I started trying to tell her what was happening, but I was in shock. I had nearly died. I just said: “Moshi moshi!!” then burst out crying down the phone to her and sobbing: “I nearly died mum! I nearly died! Terrorists came to my restaurant while l was there!”

 

My mother could only reply: “What? What?”

 

I didn’t realise that it was 2am in Osaka and that I had woken her out of her deep sleep, so I just repeated my wailing: “I nearly died! I nearly died!”

 

When I realised I couldn’t get any sense out of her nor make sense to her, I implored her: “Go and check the TV now! Check the TV!” I burst out sobbing and finished the call.

 

I recovered slightly then decided to contact Matt, an ex-boyfriend, and see if he could rearrange my flight tickets at his travel agents. I still have that message on my phone: “Hi. I’m going back to Japan soon as possible. Now I nearly died. Can I change my fright to Japan,” (Sic – it was hard to see all the spelling as the tears ran down my face).

 

Matt sent me a reply: “I hope you are OK xxx I can change your flight to Sydney but not Japan.”

 

But right then I didn’t want to go to Sydney; I wanted to go home, so I cried again. I sent a text to David, my other English ex: “Watch the news!” David replied sweetly, but I couldn’t reply to him or Matt. I had run out of credit on my pay-as-you-go mobile.

 

We went back to watching the events on television then went out onto the hotel veranda, whose large windows looked out on the back of the Taj, so we could see what if anything was going on. I was reassured when I looked down onto the street below. By now Mereweather Road had a wall of Indian troops armed with rifles and facing towards the Taj, so it seemed that we were protected.

 

However, across the road, the silhouettes crossing the lit up windows of the Taj portrayed a tragic story.
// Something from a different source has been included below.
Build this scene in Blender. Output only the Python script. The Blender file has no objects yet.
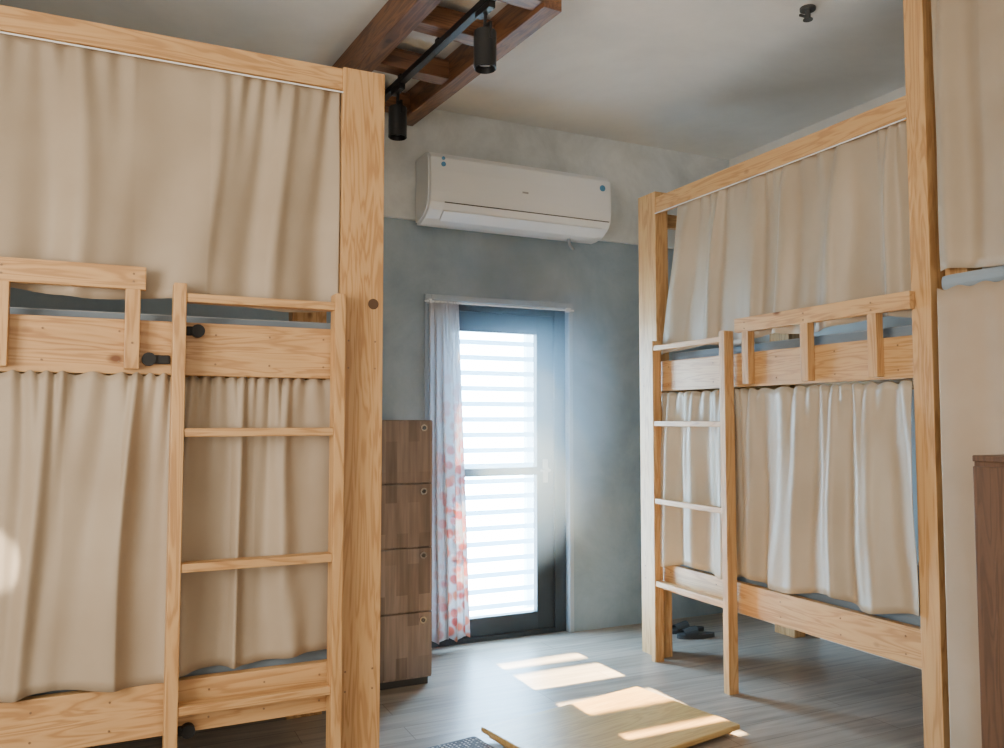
import bpy, bmesh, math, random
from mathutils import Vector, Matrix
random.seed(7)
S = bpy.context.scene
C = S.collection

# ---------------------------------------------------------------- materials
def new_mat(name):
    m = bpy.data.materials.new(name); m.use_nodes = True
    nt = m.node_tree; b = nt.nodes['Principled BSDF']
    return m, nt, b
def N(nt, t, **kw):
    n = nt.nodes.new(t)
    for k, v in kw.items():
        if k in n.inputs: n.inputs[k].default_value = v
        else: setattr(n, k, v)
    return n
def ramp(nt, stops):
    r = nt.nodes.new('ShaderNodeValToRGB')
    e = r.color_ramp.elements
    while len(e) < len(stops): e.new(0.5)
    for i, (p, c) in enumerate(stops):
        e[i].position = p; e[i].color = (*c, 1)
    return r
def bump(nt, b, src, strength, dist=0.01):
    bp = N(nt, 'ShaderNodeBump'); bp.inputs['Strength'].default_value = strength
    bp.inputs['Distance'].default_value = dist
    nt.links.new(src, bp.inputs['Height']); nt.links.new(bp.outputs[0], b.inputs['Normal'])
def plain(name, col, rough=0.5, metal=0.0, noise=0.0, nscale=20):
    m, nt, b = new_mat(name)
    b.inputs['Base Color'].default_value = (*col, 1)
    b.inputs['Roughness'].default_value = rough
    b.inputs['Metallic'].default_value = metal
    if noise:
        tc = N(nt, 'ShaderNodeTexCoord'); n = N(nt, 'ShaderNodeTexNoise', Scale=nscale, Detail=5.0)
        nt.links.new(tc.outputs['Object'], n.inputs['Vector'])
        r = ramp(nt, [(0.3, tuple(c*(1-noise) for c in col)), (0.7, tuple(min(1, c*(1+noise)) for c in col))])
        nt.links.new(n.outputs['Fac'], r.inputs[0]); nt.links.new(r.outputs[0], b.inputs['Base Color'])
        bump(nt, b, n.outputs['Fac'], 0.15)
    return m
def wood(name, axis, dark, mid, light, rough=0.45, knots=True, fine=1.0):
    m, nt, b = new_mat(name); L = nt.links.new
    tc = N(nt, 'ShaderNodeTexCoord'); oi = N(nt, 'ShaderNodeObjectInfo')
    mul = N(nt, 'ShaderNodeMath', operation='MULTIPLY'); mul.inputs[1].default_value = 37.0
    L(oi.outputs['Random'], mul.inputs[0])
    add = N(nt, 'ShaderNodeVectorMath', operation='ADD')
    L(tc.outputs['Object'], add.inputs[0]); L(mul.outputs[0], add.inputs[1])
    mp = N(nt, 'ShaderNodeMapping'); sc = [11.0*fine]*3; sc[axis] = 0.9
    mp.inputs['Scale'].default_value = sc; L(add.outputs[0], mp.inputs['Vector'])
    n1 = N(nt, 'ShaderNodeTexNoise', Scale=1.6, Detail=3.0, Distortion=0.9); L(mp.outputs[0], n1.inputs['Vector'])
    mm = N(nt, 'ShaderNodeMath', operation='MULTIPLY'); mm.inputs[1].default_value = 42.0
    L(n1.outputs['Fac'], mm.inputs[0])
    sn = N(nt, 'ShaderNodeMath', operation='SINE'); L(mm.outputs[0], sn.inputs[0])
    mr = N(nt, 'ShaderNodeMapRange'); mr.inputs['From Min'].default_value = -1; L(sn.outputs[0], mr.inputs['Value'])
    r1 = ramp(nt, [(0.0, dark), (0.35, mid), (1.0, light)]); L(mr.outputs[0], r1.inputs[0])
    n2 = N(nt, 'ShaderNodeTexNoise', Scale=0.7, Detail=4.0); L(mp.outputs[0], n2.inputs['Vector'])
    r2 = ramp(nt, [(0.3, tuple(x*0.82 for x in mid)), (0.7, light)]); L(n2.outputs['Fac'], r2.inputs[0])
    mx = N(nt, 'ShaderNodeMixRGB'); mx.inputs[0].default_value = 0.42; L(r1.outputs[0], mx.inputs[1]); L(r2.outputs[0], mx.inputs[2])
    out = mx.outputs[0]
    if knots:
        mp2 = N(nt, 'ShaderNodeMapping'); s2 = [4.2]*3; s2[axis] = 2.6
        mp2.inputs['Scale'].default_value = s2; L(add.outputs[0], mp2.inputs['Vector'])
        v = N(nt, 'ShaderNodeTexVoronoi', Scale=1.0); L(mp2.outputs[0], v.inputs['Vector'])
        rk = ramp(nt, [(0.035, (1, 1, 1)), (0.085, (0, 0, 0))]); L(v.outputs['Distance'], rk.inputs[0])
        mk = N(nt, 'ShaderNodeMixRGB'); L(rk.outputs[0], mk.inputs[0]); L(out, mk.inputs[1])
        mk.inputs[2].default_value = (dark[0]*0.45, dark[1]*0.35, dark[2]*0.3, 1); out = mk.outputs[0]
    L(out, b.inputs['Base Color']); b.inputs['Roughness'].default_value = rough
    bump(nt, b, n1.outputs['Fac'], 0.12)
    return m
PD, PM, PL = (0.34, 0.155, 0.05), (0.52, 0.285, 0.11), (0.60, 0.36, 0.16)
PINE = [wood('pine_%s' % 'xyz'[i], i, PD, PM, PL) for i in range(3)]
SD, SM, SL = (0.05, 0.022, 0.012), (0.13, 0.055, 0.025), (0.21, 0.095, 0.042)
STAIN = [wood('stained_wood_%s' % 'xyz'[i], i, SD, SM, SL, 0.4) for i in range(3)]

def mottled(name, c1, c2, scale=1.5, rough=0.85):
    m, nt, b = new_mat(name); L = nt.links.new
    tc = N(nt, 'ShaderNodeTexCoord')
    n = N(nt, 'ShaderNodeTexNoise', Scale=scale, Detail=9.0, Roughness=0.66, Distortion=0.4); L(tc.outputs['Object'], n.inputs['Vector'])
    r = ramp(nt, [(0.32, c1), (0.68, c2)]); L(n.outputs['Fac'], r.inputs[0]); L(r.outputs[0], b.inputs['Base Color'])
    n2 = N(nt, 'ShaderNodeTexNoise', Scale=28.0, Detail=5.0); L(tc.outputs['Object'], n2.inputs['Vector'])
    bump(nt, b, n2.outputs['Fac'], 0.12); b.inputs['Roughness'].default_value = rough
    return m
M_wall = mottled('painted_cement', (0.24, 0.32, 0.39), (0.39, 0.475, 0.545), 1.9)
M_beam = mottled('raw_cement', (0.48, 0.51, 0.52), (0.76, 0.79, 0.79), 2.2)
M_ceil = mottled('ceiling_cement', (0.64, 0.635, 0.61), (0.80, 0.79, 0.75), 0.9)
M_side = mottled('plaster', (0.55, 0.53, 0.49), (0.65, 0.63, 0.58))

def floor_mat():
    m, nt, b = new_mat('laminate_floor'); L = nt.links.new
    tc = N(nt, 'ShaderNodeTexCoord')
    br = N(nt, 'ShaderNodeTexBrick'); br.inputs['Scale'].default_value = 1.0
    br.inputs['Brick Width'].default_value = 1.2; br.inputs['Row Height'].default_value = 0.16
    br.inputs['Mortar Size'].default_value = 0.0018; br.inputs['Mortar Smooth'].default_value = 0.1
    br.inputs['Color1'].default_value = (0.335, 0.285, 0.235, 1); br.inputs['Color2'].default_value = (0.41, 0.355, 0.30, 1)
    br.inputs['Mortar'].default_value = (0.17, 0.14, 0.12, 1); br.offset = 0.37
    L(tc.outputs['Object'], br.inputs['Vector'])
    mp = N(nt, 'ShaderNodeMapping'); mp.inputs['Scale'].default_value = (1.2, 16, 1); L(tc.outputs['Object'], mp.inputs['Vector'])
    n = N(nt, 'ShaderNodeTexNoise', Scale=1.8, Detail=7.0, Distortion=0.6); L(mp.outputs[0], n.inputs['Vector'])
    r = ramp(nt, [(0.3, (0.64, 0.64, 0.64)), (0.7, (1.15, 1.12, 1.1))]); L(n.outputs['Fac'], r.inputs[0])
    mx = N(nt, 'ShaderNodeMixRGB', blend_type='MULTIPLY'); mx.inputs[0].default_value = 1
    L(br.outputs['Color'], mx.inputs[1]); L(r.outputs[0], mx.inputs[2]); L(mx.outputs[0], b.inputs['Base Color'])
    b.inputs['Roughness'].default_value = 0.36; bump(nt, b, n.outputs['Fac'], 0.05)
    return m
M_floor = floor_mat()

def cloth(name, c1, c2, rough=0.5, sheen=0.4, transl=0.0):
    m, nt, b = new_mat(name); L = nt.links.new
    tc = N(nt, 'ShaderNodeTexCoord')
    n = N(nt, 'ShaderNodeTexNoise', Scale=3.0, Detail=6.0); L(tc.outputs['Object'], n.inputs['Vector'])
    r = ramp(nt, [(0.3, c1), (0.7, c2)]); L(n.outputs['Fac'], r.inputs[0]); L(r.outputs[0], b.inputs['Base Color'])
    mp = N(nt, 'ShaderNodeMapping'); mp.inputs['Scale'].default_value = (160, 160, 500); L(tc.outputs['Object'], mp.inputs['Vector'])
    n2 = N(nt, 'ShaderNodeTexNoise', Scale=1.0, Detail=2.0); L(mp.outputs[0], n2.inputs['Vector'])
    bump(nt, b, n2.outputs['Fac'], 0.15, 0.002)
    b.inputs['Roughness'].default_value = rough; b.inputs['Sheen Weight'].default_value = sheen
    return m
M_curt = cloth('beige_canvas', (0.325, 0.25, 0.17), (0.385, 0.305, 0.215), 0.58, 0.05)
M_satin = cloth('beige_satin', (0.35, 0.28, 0.20), (0.41, 0.335, 0.245), 0.45, 0.05)
M_plainc = cloth('beige_cotton', (0.35, 0.26, 0.175), (0.41, 0.31, 0.215), 0.8, 0.05)
M_sheet = cloth('blue_grey_sheet', (0.17, 0.21, 0.25), (0.24, 0.29, 0.33), 0.8)
M_cord = plain('white_cord', (0.8, 0.8, 0.78), 0.6)
M_black = plain('black_metal', (0.012, 0.012, 0.013), 0.38, 0.3)
M_blackp = plain('black_rubber', (0.008, 0.008, 0.008), 0.7)
M_screw = plain('screw_steel', (0.26, 0.16, 0.09), 0.5, 0.4)
M_knot = plain('pine_knot', (0.09, 0.045, 0.02), 0.6)
M_white = plain('white_plastic', (0.82, 0.84, 0.85), 0.35)
M_grey = plain('grey_plastic', (0.35, 0.36, 0.37), 0.5)
M_dgrey = plain('vent_dark', (0.05, 0.05, 0.05), 0.6)
M_blue = plain('blue_sticker', (0.10, 0.30, 0.50), 0.4)
M_alu = plain('dark_aluminium', (0.035, 0.045, 0.055), 0.45, 0.3)
M_chrome = plain('chrome', (0.7, 0.7, 0.7), 0.2, 1.0)
M_steel = plain('brushed_steel', (0.30, 0.31, 0.32), 0.4, 0.9)
M_trim = plain('pale_trim', (0.42, 0.49, 0.55), 0.5)
M_brown = wood('brown_veneer', 2, (0.06, 0.03, 0.014), (0.10, 0.048, 0.022), (0.125, 0.062, 0.03), 0.5, False)
M_tablewood = wood('table_wood', 0, (0.36, 0.215, 0.075), (0.48, 0.30, 0.105), (0.56, 0.37, 0.145), 0.35, False)
M_yard = plain('yard_concrete', (0.6, 0.62, 0.63), 0.9, 0, 0.1, 2)
M_fence = plain('fence_paint', (0.11, 0.18, 0.22), 0.6)

def glass_mat():
    m = bpy.data.materials.new('thin_glass'); m.use_nodes = True; nt = m.node_tree
    nt.nodes.remove(nt.nodes['Principled BSDF'])
    t = N(nt, 'ShaderNodeBsdfTransparent'); t.inputs[0].default_value = (0.93, 0.97, 1, 1)
    g = N(nt, 'ShaderNodeBsdfGlossy'); g.inputs['Roughness'].default_value = 0.03
    ms = N(nt, 'ShaderNodeMixShader'); ms.inputs[0].default_value = 0.06
    nt.links.new(t.outputs[0], ms.inputs[1]); nt.links.new(g.outputs[0], ms.inputs[2])
    nt.links.new(ms.outputs[0], nt.nodes['Material Output'].inputs['Surface'])
    return m
M_glass = glass_mat()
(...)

I took some pictures with my camera. They showed scores of people running down the stairwells from the higher floors.

 

Many were making their way to Chambers, the Taj business centre, and by 3am 300 guests cowered inside the centre as staff handed out blankets and water. Later, advised by the staff, groups of ten people began making a break for safety through the maze of service corridors.  Nevertheless as they ran down the very narrow corridors, suddenly there were shots very, very close and the groups divided in panic some continuing on whilst others turned back in panic.

 

I wished those people the luck that I had had. We heard shooting coming from inside the hotel and concluded that either the army were chasing down the gunmen or that another bloody massacre of innocent civilians was taking place. Looking at the soldiers down below whom by now were casually standing at ease, and laughing and joking with each other, I assumed that the troops must be winning.

 

Transfixed by the battle in the Taj and the constant television reports, I stayed on the veranda until 5am. Utterly drained by the night’s traumas, I went to bed and straight to sleep.